No such level of vision and plan implementation and oversight exists in DC. Everyone defers to "the powers that be", the developers' "know better about the market than anyone else", the Fine Arts Commission's hands-off- hands-on review and pickiness of details with little overall city vision, the National Capital Planning Commission's follow-the-leader role as the second Fine Arts Commission, Congress, and so on and so forth.

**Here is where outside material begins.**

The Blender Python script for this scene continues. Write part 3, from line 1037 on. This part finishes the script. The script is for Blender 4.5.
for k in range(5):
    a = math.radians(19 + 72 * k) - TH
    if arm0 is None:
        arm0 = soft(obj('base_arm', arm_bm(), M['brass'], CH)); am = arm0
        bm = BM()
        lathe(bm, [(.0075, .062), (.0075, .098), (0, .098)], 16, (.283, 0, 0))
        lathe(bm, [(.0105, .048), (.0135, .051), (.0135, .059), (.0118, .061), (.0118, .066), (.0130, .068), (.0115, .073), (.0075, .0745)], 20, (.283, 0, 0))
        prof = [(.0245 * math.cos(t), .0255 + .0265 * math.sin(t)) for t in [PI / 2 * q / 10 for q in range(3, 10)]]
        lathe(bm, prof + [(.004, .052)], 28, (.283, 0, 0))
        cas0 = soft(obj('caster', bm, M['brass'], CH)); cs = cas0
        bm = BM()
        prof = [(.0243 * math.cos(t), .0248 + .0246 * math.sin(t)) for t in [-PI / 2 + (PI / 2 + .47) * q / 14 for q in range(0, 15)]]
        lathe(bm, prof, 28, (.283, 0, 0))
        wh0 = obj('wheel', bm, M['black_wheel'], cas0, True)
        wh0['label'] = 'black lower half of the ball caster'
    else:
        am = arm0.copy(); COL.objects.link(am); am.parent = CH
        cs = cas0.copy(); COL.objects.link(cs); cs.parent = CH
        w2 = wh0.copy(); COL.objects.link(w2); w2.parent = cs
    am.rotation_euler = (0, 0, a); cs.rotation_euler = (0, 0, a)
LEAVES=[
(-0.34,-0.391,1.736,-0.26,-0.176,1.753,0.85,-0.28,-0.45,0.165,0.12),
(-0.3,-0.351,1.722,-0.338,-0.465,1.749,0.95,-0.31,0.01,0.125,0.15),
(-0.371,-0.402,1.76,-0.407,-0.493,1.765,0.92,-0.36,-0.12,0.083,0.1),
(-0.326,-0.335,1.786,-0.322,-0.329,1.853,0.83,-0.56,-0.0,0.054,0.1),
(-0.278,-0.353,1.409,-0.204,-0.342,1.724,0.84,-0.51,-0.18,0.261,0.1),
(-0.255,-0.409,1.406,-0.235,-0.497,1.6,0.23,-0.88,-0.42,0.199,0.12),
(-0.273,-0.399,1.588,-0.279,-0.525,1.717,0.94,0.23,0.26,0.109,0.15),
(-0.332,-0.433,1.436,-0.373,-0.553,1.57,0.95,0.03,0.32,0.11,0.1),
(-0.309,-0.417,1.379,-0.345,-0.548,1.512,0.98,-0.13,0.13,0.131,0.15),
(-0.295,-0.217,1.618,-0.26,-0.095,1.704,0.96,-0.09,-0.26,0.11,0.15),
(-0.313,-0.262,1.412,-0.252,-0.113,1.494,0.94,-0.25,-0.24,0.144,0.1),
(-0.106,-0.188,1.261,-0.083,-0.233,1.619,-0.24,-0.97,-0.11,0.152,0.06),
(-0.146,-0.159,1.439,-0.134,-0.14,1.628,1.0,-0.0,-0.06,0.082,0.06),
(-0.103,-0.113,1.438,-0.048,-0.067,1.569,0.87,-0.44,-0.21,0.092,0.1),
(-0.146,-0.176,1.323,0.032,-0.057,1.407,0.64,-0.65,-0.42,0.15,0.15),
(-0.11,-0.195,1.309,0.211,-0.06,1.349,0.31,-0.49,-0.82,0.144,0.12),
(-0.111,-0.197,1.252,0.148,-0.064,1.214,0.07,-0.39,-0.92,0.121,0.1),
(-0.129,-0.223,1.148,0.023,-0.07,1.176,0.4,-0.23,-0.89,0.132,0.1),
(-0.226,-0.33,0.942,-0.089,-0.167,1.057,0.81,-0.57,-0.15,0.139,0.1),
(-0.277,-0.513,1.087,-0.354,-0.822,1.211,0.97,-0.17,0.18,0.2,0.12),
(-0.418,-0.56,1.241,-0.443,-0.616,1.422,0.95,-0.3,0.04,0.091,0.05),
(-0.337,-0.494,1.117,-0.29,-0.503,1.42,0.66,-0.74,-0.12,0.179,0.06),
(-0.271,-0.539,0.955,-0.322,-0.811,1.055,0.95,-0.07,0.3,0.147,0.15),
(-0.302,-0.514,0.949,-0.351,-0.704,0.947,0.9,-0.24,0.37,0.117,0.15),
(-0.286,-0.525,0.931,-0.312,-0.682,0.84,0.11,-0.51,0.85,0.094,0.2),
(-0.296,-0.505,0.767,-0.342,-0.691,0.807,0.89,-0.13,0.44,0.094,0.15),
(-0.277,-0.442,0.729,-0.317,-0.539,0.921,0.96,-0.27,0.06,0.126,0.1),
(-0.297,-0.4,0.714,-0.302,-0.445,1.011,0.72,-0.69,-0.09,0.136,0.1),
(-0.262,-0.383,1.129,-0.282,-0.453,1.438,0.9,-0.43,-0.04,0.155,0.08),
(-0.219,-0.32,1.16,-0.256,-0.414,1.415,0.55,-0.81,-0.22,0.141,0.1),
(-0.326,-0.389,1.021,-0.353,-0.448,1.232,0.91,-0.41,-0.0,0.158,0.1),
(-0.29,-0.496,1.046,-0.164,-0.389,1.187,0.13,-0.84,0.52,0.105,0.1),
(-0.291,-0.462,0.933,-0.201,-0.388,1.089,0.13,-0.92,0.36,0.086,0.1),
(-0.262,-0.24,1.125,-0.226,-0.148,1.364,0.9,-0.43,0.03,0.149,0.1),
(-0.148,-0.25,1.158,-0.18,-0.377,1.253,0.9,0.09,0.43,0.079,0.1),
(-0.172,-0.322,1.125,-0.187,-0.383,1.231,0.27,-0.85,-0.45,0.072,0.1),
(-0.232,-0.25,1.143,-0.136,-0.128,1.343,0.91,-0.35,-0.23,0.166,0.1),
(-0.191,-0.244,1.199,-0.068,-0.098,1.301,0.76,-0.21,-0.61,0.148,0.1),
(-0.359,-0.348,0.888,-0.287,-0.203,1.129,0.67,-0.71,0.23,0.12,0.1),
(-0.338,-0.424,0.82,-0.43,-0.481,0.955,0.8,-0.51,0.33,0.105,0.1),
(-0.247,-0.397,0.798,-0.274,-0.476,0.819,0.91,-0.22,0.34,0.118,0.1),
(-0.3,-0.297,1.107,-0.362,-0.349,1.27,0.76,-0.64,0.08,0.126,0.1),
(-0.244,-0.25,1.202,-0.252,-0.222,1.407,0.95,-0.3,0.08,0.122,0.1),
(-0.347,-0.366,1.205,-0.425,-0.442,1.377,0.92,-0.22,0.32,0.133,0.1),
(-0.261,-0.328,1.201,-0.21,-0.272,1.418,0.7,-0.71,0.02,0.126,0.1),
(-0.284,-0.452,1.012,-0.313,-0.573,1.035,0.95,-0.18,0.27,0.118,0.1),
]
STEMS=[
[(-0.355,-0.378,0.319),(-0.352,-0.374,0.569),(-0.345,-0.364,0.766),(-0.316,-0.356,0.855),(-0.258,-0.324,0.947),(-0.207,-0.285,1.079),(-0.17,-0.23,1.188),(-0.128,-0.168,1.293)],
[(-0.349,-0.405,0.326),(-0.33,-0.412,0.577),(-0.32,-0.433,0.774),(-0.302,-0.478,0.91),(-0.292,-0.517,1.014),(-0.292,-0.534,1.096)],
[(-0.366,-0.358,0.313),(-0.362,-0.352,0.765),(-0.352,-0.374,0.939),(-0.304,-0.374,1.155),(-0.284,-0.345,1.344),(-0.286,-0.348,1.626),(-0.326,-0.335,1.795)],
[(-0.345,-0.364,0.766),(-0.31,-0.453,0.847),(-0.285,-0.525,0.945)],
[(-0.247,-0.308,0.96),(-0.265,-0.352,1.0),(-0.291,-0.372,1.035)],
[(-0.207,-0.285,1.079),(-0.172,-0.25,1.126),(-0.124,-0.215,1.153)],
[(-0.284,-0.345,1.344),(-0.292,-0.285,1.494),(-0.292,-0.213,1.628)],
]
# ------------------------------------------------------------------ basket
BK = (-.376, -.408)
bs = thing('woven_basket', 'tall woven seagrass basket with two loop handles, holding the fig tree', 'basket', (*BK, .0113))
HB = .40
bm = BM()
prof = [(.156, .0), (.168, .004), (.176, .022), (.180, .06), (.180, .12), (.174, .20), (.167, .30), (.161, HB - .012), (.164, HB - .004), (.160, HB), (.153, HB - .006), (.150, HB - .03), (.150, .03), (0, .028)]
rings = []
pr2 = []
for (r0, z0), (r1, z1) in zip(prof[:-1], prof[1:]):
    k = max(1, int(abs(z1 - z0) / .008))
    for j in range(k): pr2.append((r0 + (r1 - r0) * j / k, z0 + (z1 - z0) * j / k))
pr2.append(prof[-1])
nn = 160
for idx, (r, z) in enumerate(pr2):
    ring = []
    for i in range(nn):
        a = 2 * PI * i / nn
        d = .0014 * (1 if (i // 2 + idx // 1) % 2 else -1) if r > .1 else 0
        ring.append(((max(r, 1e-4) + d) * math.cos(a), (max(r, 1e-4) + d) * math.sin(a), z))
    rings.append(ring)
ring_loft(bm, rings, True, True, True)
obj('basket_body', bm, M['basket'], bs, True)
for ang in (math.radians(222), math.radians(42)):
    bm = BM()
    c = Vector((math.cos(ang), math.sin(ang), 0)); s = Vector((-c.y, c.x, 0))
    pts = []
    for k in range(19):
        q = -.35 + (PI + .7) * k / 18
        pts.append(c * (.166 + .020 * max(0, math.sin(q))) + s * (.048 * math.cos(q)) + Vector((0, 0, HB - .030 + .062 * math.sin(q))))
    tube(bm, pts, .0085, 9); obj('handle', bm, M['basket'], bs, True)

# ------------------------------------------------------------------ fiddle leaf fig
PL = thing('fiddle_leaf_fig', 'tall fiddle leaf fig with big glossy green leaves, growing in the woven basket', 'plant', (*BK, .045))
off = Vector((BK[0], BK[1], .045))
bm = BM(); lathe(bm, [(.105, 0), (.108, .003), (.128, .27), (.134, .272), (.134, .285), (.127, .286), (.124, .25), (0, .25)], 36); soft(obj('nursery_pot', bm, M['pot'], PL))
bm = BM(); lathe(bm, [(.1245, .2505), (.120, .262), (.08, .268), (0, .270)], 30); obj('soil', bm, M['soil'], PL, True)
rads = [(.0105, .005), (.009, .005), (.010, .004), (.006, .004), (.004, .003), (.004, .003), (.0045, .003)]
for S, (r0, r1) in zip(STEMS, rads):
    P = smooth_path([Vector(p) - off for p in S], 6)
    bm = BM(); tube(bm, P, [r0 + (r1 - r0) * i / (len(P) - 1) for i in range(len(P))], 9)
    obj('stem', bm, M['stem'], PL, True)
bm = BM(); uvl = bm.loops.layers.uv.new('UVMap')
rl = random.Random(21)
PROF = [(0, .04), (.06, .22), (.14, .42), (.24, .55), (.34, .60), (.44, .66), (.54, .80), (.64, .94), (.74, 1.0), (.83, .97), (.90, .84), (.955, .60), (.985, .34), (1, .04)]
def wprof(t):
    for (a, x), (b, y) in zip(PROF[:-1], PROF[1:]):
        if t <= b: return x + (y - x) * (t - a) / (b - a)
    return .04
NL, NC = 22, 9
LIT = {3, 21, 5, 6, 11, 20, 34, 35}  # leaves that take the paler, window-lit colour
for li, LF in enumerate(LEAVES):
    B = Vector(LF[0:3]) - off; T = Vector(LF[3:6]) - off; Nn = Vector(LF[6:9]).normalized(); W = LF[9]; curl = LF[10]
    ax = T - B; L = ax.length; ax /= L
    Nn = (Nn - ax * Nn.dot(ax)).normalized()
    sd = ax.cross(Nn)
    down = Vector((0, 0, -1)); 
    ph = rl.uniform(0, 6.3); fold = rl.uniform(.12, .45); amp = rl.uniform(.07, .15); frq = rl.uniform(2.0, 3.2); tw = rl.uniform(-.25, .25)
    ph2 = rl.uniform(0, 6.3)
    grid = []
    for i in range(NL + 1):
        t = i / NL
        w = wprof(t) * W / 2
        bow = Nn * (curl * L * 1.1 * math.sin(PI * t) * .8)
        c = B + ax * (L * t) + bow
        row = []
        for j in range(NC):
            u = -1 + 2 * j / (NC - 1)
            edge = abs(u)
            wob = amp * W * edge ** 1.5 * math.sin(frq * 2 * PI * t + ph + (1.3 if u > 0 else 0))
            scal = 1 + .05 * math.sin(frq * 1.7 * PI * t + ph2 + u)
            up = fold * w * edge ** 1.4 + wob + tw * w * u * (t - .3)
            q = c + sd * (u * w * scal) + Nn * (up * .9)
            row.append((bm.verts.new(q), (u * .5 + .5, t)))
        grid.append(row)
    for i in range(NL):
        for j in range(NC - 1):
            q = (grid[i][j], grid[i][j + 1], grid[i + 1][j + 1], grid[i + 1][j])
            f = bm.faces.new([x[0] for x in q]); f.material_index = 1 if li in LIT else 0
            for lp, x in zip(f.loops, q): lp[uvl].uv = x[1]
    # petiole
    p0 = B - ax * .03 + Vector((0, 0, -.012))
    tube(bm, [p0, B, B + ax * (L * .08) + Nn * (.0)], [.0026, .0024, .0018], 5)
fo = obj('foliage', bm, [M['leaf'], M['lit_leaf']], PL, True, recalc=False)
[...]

So, while all of the "good people" in the city wring their hands after reading Kennicot's article today, the truth is that they don't care enough to make the city's planners and politicians care enough to make a truly urban DC. That sounds like the "moral high ground", but in the end it's about the absence of the Ed Logues, Edmund Bacons, and all of the visionary planners and administrators of the 60s and 70s, who, egotistical as they were and wrong as some of their decisions were, knew what they wanted and made sure it happened. We're not talking about Baron Haussmann or Albert Speer or even the corrupt Robert Moses. It's just well-trained, urban sophisticated, visionary, and committed planners and politicians doing their job to maintain and preserve urbanism. And it aint here in DC and hasn't been here for at least 3 decades or more.